• WHAT NEEDS TO BE DONE: Do not repeat pictures. Repeat exactly the lines of the listing below from its first line through the line with "S = math.sin(PHI); C = math.cos(PHI)".

--- DATA EXTRACT ---

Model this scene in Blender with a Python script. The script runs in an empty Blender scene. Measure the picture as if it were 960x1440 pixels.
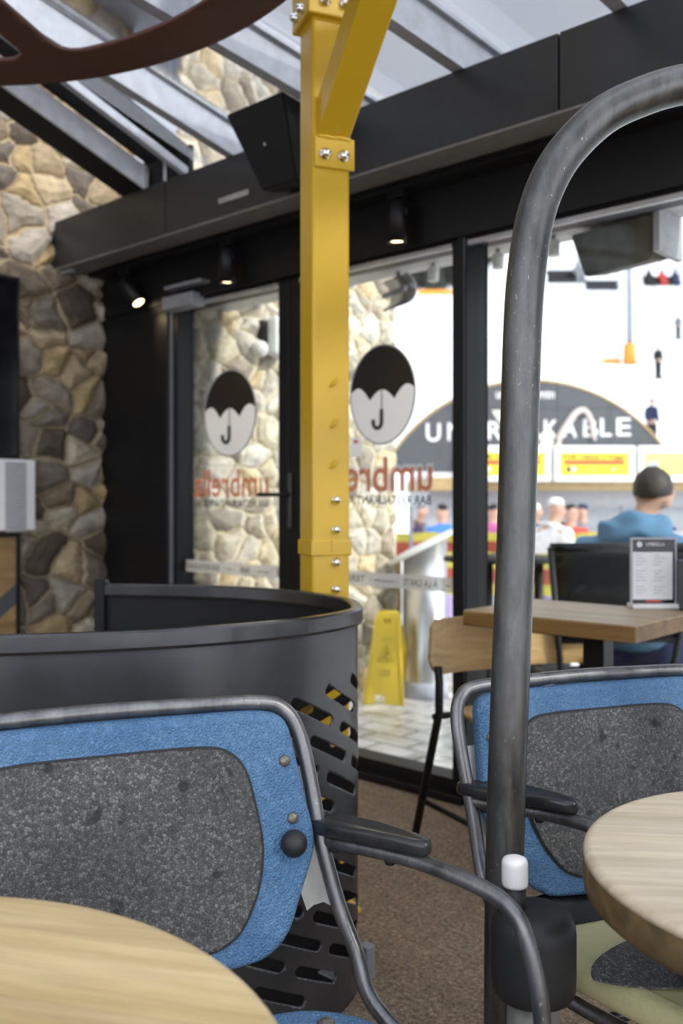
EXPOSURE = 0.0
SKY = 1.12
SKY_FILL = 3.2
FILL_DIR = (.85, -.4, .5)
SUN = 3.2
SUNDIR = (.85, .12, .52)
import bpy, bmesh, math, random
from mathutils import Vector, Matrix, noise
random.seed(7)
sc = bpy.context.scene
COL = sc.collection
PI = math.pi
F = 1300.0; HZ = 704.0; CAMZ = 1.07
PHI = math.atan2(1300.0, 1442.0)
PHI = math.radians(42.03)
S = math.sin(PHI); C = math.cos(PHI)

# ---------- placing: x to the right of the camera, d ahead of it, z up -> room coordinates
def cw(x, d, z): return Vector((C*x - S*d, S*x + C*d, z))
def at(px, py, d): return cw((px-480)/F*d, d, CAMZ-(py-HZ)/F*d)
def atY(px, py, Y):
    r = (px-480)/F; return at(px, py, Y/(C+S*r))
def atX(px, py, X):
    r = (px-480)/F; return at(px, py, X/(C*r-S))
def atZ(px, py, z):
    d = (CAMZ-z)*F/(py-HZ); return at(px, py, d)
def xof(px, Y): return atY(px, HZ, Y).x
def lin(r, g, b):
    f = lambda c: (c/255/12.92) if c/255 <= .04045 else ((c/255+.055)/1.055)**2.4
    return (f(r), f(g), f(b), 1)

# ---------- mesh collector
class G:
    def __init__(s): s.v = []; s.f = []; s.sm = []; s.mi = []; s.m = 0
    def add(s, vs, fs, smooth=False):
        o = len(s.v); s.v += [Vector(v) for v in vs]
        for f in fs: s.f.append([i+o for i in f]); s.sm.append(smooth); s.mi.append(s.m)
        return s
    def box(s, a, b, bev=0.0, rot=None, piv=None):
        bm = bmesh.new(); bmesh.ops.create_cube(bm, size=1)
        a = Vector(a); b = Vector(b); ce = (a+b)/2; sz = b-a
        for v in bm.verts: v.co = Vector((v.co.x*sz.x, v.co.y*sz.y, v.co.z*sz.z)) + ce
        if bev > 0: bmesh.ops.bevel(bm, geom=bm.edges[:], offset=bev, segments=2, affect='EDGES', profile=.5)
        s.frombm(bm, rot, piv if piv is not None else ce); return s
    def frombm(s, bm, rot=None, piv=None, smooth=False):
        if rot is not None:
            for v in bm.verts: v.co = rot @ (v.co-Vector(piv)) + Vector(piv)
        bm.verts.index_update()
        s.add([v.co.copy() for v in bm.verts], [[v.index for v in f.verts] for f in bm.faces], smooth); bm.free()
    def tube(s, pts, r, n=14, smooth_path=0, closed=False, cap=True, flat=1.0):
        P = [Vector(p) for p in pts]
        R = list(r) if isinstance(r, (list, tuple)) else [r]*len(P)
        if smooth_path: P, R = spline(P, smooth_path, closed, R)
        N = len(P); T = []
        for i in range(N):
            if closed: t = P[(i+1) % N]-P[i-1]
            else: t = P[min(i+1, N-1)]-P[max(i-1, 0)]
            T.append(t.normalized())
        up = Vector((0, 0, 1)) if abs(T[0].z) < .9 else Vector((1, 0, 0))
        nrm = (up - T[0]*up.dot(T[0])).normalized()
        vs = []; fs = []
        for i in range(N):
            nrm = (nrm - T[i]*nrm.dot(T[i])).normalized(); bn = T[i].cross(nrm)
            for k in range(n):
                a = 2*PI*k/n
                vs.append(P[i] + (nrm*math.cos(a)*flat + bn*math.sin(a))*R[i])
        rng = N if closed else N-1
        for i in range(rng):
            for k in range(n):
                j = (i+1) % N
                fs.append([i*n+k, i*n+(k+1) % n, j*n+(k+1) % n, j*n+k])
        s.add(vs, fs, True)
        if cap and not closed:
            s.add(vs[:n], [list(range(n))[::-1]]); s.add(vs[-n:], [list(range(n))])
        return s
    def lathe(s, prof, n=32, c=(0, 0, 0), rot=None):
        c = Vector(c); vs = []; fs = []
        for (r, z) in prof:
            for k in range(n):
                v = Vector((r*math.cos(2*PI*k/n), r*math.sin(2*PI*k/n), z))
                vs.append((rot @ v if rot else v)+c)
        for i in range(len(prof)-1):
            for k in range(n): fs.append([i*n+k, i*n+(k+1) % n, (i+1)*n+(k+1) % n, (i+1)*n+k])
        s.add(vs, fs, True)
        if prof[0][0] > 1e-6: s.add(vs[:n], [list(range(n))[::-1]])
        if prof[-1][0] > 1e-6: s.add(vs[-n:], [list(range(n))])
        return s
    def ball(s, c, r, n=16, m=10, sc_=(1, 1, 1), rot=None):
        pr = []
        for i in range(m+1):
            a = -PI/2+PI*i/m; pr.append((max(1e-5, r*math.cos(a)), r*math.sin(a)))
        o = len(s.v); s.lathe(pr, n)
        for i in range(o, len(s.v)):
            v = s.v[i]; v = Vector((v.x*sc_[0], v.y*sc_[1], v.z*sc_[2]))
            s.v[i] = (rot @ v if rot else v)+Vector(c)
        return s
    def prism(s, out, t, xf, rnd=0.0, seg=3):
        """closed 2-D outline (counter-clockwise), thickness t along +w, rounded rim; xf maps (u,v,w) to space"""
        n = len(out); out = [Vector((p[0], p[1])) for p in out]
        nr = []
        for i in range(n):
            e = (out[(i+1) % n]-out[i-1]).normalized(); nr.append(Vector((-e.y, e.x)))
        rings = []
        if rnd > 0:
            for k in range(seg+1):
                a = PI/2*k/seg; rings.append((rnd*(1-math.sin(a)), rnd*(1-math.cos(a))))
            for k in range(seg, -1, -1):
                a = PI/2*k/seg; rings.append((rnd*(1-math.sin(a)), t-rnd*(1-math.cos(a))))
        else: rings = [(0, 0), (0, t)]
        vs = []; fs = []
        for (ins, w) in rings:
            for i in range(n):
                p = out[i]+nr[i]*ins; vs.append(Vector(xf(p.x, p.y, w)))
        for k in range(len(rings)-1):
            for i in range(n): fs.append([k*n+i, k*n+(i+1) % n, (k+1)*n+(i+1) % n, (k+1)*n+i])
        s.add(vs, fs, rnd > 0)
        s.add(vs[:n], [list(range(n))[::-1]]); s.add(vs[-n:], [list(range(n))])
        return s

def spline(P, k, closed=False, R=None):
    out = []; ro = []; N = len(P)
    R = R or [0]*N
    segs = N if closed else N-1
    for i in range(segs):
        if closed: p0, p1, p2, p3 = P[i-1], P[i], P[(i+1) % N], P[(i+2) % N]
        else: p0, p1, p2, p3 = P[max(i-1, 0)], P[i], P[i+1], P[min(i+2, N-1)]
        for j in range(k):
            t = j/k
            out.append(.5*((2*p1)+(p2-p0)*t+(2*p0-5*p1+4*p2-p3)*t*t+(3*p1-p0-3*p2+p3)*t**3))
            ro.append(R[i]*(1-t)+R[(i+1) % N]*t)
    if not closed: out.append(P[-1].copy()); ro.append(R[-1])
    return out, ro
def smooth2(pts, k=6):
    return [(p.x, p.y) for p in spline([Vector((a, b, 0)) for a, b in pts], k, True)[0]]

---

• WORKED ANSWER:
Model this scene in Blender with a Python script. The script runs in an empty Blender scene. Measure the picture as if it were 960x1440 pixels.
EXPOSURE = 0.0
SKY = 1.12
SKY_FILL = 3.2
FILL_DIR = (.85, -.4, .5)
SUN = 3.2
SUNDIR = (.85, .12, .52)
import bpy, bmesh, math, random
from mathutils import Vector, Matrix, noise
random.seed(7)
sc = bpy.context.scene
COL = sc.collection
PI = math.pi
F = 1300.0; HZ = 704.0; CAMZ = 1.07
PHI = math.atan2(1300.0, 1442.0)
PHI = math.radians(42.03)
S = math.sin(PHI); C = math.cos(PHI)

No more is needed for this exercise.